William D. Ruckelshaus

William D. Ruckelshaus came to UW in 1993 at the invitation of U.S. Sen. Alan Simpson to serve as a founding
chairman on the board of a new institute dedicated to collaborative problem solving
for natural resource challenges. He was a proponent of bringing together diverse stakeholders—different
kinds of people who would be affected by any management or policy decision—to engage
in civil discourse about desired outcomes for natural resource challenges. The goal
was to build inclusive, lasting decisions that could avoid future litigation.
Ruckelshaus had served in several presidential appointments, including as the first
administrator of the Environmental Protection Agency (EPA) from 1970-73 under President
Richard Nixon, shaping that agency’s guiding principles. Under his leadership, the
EPA established a nationwide ban on DDT, a harmful pesticide that threatened birds
and other species, and a requirement for catalytic converters on automobiles that
greatly reduced pollution, among other projects.

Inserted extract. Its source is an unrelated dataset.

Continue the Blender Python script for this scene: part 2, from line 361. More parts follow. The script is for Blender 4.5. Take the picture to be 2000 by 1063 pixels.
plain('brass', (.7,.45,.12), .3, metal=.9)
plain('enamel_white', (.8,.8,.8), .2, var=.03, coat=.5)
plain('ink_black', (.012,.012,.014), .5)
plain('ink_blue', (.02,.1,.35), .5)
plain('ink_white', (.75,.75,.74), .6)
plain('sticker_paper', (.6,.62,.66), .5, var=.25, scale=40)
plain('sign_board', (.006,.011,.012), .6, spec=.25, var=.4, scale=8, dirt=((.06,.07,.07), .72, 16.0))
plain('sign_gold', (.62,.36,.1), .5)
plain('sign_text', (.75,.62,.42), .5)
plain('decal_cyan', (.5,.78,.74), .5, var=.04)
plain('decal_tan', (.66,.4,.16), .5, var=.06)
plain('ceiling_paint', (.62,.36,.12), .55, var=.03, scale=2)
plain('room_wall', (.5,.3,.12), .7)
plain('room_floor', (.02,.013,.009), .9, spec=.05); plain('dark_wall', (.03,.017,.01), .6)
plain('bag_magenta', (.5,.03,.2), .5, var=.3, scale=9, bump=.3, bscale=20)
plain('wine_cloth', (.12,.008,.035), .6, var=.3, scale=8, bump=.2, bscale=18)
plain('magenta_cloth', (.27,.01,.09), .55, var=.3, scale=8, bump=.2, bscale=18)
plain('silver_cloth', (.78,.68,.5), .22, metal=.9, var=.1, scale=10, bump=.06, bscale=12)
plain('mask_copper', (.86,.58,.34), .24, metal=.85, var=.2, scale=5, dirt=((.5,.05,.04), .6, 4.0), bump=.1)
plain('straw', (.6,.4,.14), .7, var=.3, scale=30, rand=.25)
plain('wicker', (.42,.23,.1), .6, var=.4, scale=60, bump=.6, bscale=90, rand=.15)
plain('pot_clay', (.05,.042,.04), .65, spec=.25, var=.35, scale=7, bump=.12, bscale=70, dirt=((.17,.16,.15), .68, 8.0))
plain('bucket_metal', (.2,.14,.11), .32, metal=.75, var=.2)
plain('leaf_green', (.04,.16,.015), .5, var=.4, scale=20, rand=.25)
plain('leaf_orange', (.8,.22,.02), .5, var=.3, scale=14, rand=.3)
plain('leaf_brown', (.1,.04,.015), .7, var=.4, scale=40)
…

He also served briefly as acting director of the FBI and as deputy attorney general,
before resigning to protest Nixon’s efforts to fire the Watergate special prosecutor
in 1973. From 1983-85, Ruckelshaus again administered the EPA, this time under President
Ronald Reagan.
Ruckelshaus served on the UW Institute of Environment and Natural Resources board
for nine years before becoming emeritus. In 1998, he received an honorary doctorate
from UW. In 2002, UW named the institute in his honor. In 2015 he received a Presidential
Medal of Freedom recognizing his efforts as “a dedicated public servant who has worked
tirelessly to protect public health and combat global challenges like climate change.”
He passed away at his home in Seattle on November 27, 2019.
Today, the UW Ruckelshaus Institute continues the work started by its namesake: supporting stakeholder-driven solutions
to environmental challenges by conducting and communicating relevant research and
promoting collaborative decision-making processes through training and facilitation.